What impact would increasing OOS enrollment have on UCM and UCR?
Lets do a back-of-the-envelope calculation. Lets say in-state tuition is $13.5K a year. Lets say OOS tuition was lowered to $27K a year (to keep the math simple).
Going from less than 1% to 5% OOS enrollment would equate to a 5% increase in tuition revenue (the main funding for instructional expenses).
Going from less than 1% to 10% OOS enrollment would equate to a 10% increase in tuition revenue. On average, that’s a $1,350 increase in tuition revenue per student enrolled (in-state and OOS).
Currently UCM spends about $7,000 a year on “instructional expenditures/total FTE”. With 10% OOS, they would be able to spend $8K+ per student.
Of course, more OOS students at UCM/UCR means fewer at UCB, UCLA, etc. If we forget about the other UC’s and focus on what needs to be done to help improve UCM/UCR, increasing OOS enrollment (to a limited degree, 5% to 10%), would be a significant boon.
In Florida (which in many ways based it’s system of CC’s and public universities on California’s), in-state tuition rates are set by the legislature, but OOS tuition rates are set by each school (each school has it’s own Board of Trustees, while the overall State University System is managed by a Board of Governors). This allows each to set it’s own OOS tuition rate, merit aid policy and even OOS tuition waiver policy.
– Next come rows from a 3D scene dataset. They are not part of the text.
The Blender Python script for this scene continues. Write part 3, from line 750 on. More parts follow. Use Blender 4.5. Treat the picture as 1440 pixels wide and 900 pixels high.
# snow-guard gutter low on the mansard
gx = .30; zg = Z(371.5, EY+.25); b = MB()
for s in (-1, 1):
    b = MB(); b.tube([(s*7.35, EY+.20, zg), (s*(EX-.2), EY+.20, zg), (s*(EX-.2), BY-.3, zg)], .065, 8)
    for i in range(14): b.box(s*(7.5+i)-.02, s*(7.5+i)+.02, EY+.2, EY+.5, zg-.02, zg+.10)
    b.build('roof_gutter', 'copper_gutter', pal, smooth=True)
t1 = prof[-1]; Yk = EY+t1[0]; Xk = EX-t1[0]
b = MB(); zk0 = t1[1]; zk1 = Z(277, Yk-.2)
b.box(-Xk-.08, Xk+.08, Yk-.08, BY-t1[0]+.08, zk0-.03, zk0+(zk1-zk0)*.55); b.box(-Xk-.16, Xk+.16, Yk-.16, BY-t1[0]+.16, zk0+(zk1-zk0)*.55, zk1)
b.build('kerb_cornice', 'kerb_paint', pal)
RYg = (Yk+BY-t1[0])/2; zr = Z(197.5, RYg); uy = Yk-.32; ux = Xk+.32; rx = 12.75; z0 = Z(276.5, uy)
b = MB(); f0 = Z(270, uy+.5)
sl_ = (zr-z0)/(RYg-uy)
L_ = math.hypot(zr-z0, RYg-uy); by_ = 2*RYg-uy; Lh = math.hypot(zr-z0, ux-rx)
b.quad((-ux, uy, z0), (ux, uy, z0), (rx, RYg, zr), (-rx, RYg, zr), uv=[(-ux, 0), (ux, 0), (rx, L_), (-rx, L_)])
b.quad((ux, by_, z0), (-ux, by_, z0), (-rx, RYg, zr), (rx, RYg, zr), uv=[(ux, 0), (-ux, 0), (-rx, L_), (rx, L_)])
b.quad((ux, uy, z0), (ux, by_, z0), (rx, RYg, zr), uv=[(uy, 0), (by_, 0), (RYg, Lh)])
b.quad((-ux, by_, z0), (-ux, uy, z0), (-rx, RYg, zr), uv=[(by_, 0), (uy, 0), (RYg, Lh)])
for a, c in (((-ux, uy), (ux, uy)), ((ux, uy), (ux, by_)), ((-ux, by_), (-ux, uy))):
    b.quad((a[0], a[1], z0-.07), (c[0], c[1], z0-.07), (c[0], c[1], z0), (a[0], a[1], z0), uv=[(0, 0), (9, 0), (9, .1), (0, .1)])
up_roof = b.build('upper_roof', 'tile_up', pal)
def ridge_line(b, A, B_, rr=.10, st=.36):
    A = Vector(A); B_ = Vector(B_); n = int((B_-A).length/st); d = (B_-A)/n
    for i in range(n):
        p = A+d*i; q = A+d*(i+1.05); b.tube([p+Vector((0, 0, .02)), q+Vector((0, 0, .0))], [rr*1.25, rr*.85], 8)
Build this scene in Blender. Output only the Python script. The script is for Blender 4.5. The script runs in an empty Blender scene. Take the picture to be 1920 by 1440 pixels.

If the UC’s had that flexibility, UCB/UCLA could charge $45K a year for OOS tuition, while UCM/UCR charged $25K.
Instead, policies are put in place that (IMHO) advantage the more “influential” UC’s over the less (like UCM/UCR).A common complaint in all “State Systems”.
Clearly I’m biased on giving more control to each individual school in the UC system (since that’s what we do in Florida, and is the case in several other “state systems”), but it’s something to think about.